* GIVEN INSTRUCTION *
Locate each line holding the string "scene" and copy it.

* Recorded data *
—————

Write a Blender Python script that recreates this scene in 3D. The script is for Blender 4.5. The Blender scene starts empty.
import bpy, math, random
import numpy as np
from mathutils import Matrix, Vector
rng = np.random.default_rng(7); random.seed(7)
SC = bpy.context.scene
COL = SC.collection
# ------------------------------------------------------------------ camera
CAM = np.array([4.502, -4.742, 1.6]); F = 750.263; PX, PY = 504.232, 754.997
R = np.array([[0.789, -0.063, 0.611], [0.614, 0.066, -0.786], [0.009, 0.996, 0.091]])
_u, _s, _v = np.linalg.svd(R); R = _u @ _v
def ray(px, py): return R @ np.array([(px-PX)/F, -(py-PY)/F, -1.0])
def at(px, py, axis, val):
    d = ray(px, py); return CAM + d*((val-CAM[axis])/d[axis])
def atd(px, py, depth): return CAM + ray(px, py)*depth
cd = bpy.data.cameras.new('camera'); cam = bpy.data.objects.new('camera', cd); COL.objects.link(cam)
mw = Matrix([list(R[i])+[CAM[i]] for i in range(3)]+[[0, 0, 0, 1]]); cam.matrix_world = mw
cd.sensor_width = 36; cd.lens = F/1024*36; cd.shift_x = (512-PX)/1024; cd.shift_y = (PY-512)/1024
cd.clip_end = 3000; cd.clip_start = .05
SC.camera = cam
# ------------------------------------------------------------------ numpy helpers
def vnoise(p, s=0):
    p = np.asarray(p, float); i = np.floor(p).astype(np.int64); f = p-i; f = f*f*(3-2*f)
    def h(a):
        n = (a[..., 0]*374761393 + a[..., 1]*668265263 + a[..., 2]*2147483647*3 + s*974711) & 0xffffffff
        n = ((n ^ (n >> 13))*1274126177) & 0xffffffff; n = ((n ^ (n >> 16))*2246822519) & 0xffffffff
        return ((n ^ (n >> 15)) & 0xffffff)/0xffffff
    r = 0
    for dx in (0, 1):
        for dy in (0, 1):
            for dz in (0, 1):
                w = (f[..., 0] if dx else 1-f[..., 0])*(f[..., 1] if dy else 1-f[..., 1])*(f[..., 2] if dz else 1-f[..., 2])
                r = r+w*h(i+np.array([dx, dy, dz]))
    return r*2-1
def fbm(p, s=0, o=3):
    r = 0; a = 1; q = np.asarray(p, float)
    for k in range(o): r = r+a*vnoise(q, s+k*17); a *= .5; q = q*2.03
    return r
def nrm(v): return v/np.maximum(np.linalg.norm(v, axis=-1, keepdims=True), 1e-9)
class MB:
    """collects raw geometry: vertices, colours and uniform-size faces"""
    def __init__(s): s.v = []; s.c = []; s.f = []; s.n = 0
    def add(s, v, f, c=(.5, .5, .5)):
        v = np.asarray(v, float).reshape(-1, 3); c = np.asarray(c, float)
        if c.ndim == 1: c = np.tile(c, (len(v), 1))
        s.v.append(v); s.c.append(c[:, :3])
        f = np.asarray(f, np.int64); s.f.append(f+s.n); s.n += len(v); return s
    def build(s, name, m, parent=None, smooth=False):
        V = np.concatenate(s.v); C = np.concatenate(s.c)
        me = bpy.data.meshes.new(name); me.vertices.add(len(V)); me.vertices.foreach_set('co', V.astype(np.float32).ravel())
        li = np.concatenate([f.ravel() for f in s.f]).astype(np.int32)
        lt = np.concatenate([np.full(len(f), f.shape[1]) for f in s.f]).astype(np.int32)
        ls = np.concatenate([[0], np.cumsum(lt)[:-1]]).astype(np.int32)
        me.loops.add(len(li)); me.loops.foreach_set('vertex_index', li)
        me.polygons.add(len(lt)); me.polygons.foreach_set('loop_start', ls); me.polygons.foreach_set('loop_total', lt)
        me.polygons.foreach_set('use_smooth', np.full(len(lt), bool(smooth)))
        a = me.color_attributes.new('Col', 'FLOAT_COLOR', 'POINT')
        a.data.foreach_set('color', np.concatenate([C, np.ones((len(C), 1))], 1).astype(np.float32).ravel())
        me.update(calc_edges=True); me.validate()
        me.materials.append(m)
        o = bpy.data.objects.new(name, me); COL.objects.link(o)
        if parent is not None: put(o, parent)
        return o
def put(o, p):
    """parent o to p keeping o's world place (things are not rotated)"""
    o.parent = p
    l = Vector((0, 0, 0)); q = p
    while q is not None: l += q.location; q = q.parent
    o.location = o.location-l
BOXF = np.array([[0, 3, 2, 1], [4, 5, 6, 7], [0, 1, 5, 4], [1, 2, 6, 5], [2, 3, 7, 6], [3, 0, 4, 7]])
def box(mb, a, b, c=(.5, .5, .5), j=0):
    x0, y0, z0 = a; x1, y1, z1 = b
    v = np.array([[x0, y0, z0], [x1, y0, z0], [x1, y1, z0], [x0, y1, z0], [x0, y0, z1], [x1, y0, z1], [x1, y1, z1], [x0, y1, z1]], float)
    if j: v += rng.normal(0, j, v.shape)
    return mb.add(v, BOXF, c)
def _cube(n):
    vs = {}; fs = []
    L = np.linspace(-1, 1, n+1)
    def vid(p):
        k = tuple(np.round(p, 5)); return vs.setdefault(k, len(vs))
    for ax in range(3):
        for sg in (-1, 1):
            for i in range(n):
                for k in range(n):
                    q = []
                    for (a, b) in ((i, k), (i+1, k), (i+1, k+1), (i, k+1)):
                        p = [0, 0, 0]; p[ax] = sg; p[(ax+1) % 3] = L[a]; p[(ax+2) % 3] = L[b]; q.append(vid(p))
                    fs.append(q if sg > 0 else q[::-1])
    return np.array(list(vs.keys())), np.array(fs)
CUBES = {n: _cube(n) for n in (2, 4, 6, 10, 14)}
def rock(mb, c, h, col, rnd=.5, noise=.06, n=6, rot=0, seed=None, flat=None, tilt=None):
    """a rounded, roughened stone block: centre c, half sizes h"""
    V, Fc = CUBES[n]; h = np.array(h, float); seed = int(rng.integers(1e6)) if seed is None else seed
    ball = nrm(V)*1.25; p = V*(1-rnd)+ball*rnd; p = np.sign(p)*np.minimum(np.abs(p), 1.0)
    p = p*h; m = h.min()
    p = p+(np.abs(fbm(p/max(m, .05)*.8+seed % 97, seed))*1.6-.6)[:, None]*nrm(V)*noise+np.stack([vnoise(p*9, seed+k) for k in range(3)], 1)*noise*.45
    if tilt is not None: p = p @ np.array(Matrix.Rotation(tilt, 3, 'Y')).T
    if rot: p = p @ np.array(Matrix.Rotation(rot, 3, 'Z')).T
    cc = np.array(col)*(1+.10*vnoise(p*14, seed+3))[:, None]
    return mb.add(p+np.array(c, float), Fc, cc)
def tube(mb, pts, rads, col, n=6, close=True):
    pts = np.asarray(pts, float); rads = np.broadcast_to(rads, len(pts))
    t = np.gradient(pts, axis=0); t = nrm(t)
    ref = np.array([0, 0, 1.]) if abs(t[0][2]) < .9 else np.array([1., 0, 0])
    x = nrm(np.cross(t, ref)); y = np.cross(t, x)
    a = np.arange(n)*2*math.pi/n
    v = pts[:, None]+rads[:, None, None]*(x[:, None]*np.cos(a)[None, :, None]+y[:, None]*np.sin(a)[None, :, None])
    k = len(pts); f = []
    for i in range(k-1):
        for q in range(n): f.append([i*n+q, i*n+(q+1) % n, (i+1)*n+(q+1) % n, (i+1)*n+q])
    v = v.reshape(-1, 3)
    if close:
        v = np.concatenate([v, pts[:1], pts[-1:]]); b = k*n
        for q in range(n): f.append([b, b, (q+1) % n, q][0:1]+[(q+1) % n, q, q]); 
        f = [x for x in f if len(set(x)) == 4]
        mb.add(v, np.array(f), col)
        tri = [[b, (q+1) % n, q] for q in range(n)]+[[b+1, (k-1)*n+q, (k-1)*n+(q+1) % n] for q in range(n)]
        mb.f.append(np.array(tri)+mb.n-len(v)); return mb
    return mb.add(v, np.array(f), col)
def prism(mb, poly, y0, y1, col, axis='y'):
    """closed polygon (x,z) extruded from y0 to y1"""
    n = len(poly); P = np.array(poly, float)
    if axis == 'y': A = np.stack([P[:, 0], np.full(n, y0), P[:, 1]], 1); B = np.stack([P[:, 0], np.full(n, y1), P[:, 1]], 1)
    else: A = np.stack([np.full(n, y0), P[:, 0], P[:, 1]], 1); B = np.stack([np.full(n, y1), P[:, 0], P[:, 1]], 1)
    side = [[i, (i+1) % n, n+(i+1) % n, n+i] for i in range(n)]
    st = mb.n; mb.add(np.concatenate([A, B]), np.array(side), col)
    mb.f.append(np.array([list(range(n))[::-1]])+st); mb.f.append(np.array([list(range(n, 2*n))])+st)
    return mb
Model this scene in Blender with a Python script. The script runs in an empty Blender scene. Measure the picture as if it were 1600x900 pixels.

—————

* OUTPUT FOR THIS TASK *
Write a Blender Python script that recreates this scene in 3D. The script is for Blender 4.5. The Blender scene starts empty.
SC = bpy.context.scene
Model this scene in Blender with a Python script. The script runs in an empty Blender scene. Measure the picture as if it were 1600x900 pixels.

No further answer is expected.